Jessica Arong O’Brien, 50, Chicago, Illinois was convicted after trial of fraudulently obtaining loans related to the purchase, maintenance and sale of properties on Chicago’s South Side by causing lenders to issue and refinance approximately $1.4 million in mortgage and commercial loans by making false representations and concealing material facts in documents submitted to the lenders. O’Brien used the fraudulently obtained mortgage loan proceeds to purchase an investment property in the 600 block of West 46th Street, Chicago, Illinois. She fraudulently refinanced the mortgage on the property, as well as on a second investment property in the 800 block of West 54th Street, Chicago, Illinois. O’Brien then fraudulently obtained a commercial line of credit to maintain the properties, before selling them to a loan officer – co-defendant Maria Bartko and a straw buyer whom O’Brien knew would fraudulently obtain mortgage loans.
Evidence at trial revealed that O’Brien carried out the fraud scheme from 2004 to 2007. At the time, O’Brien was employed as a Special Assistant Attorney General for the Illinois Department of Revenue, while also owning a real estate company, O’Brien Realty LLC, and working part time as a loan officer for Amronbanc Mortgage Corp. in Lincolnwood, Illinois.
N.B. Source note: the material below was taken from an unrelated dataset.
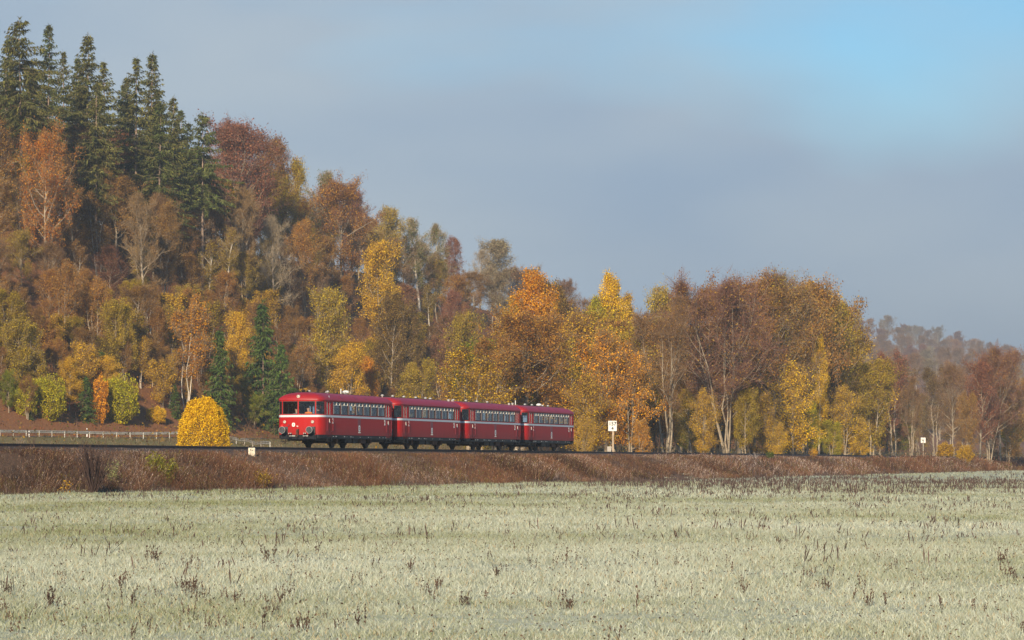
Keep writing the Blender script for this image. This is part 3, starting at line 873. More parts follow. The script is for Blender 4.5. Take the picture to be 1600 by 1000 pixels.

At the time, Bartko was employed at Amronbanc as a loan officer.
The jury convicted O’Brien on both counts against her, including one count of mail fraud affecting a financial institution, and one count of bank fraud. Each count is punishable by a maximum sentence of 30 years in prison. U.S. District Judge Thomas M. Durkin set sentencing for July 6, 2018.
Bartko, Chicago, Illinois pleaded guilty before trial to one count of mail fraud affecting a financial institution. Judge Durkin will schedule Bartko’s sentencing hearing at a later date.
The conviction was announced by John R. Lausch, Jr., United States Attorney for the Northern District of Illinois; Jeffrey S. Sallet, Special Agent-in-Charge of the Chicago Office of the Federal Bureau of Investigation; and Catherine Huber, Special Agent-in-Charge of the Central Region of the Federal Housing Finance Agency, Office of Inspector General. The government is represented by Assistant U.S. Attorneys Matthew F. Madden and Tyler C. Murray.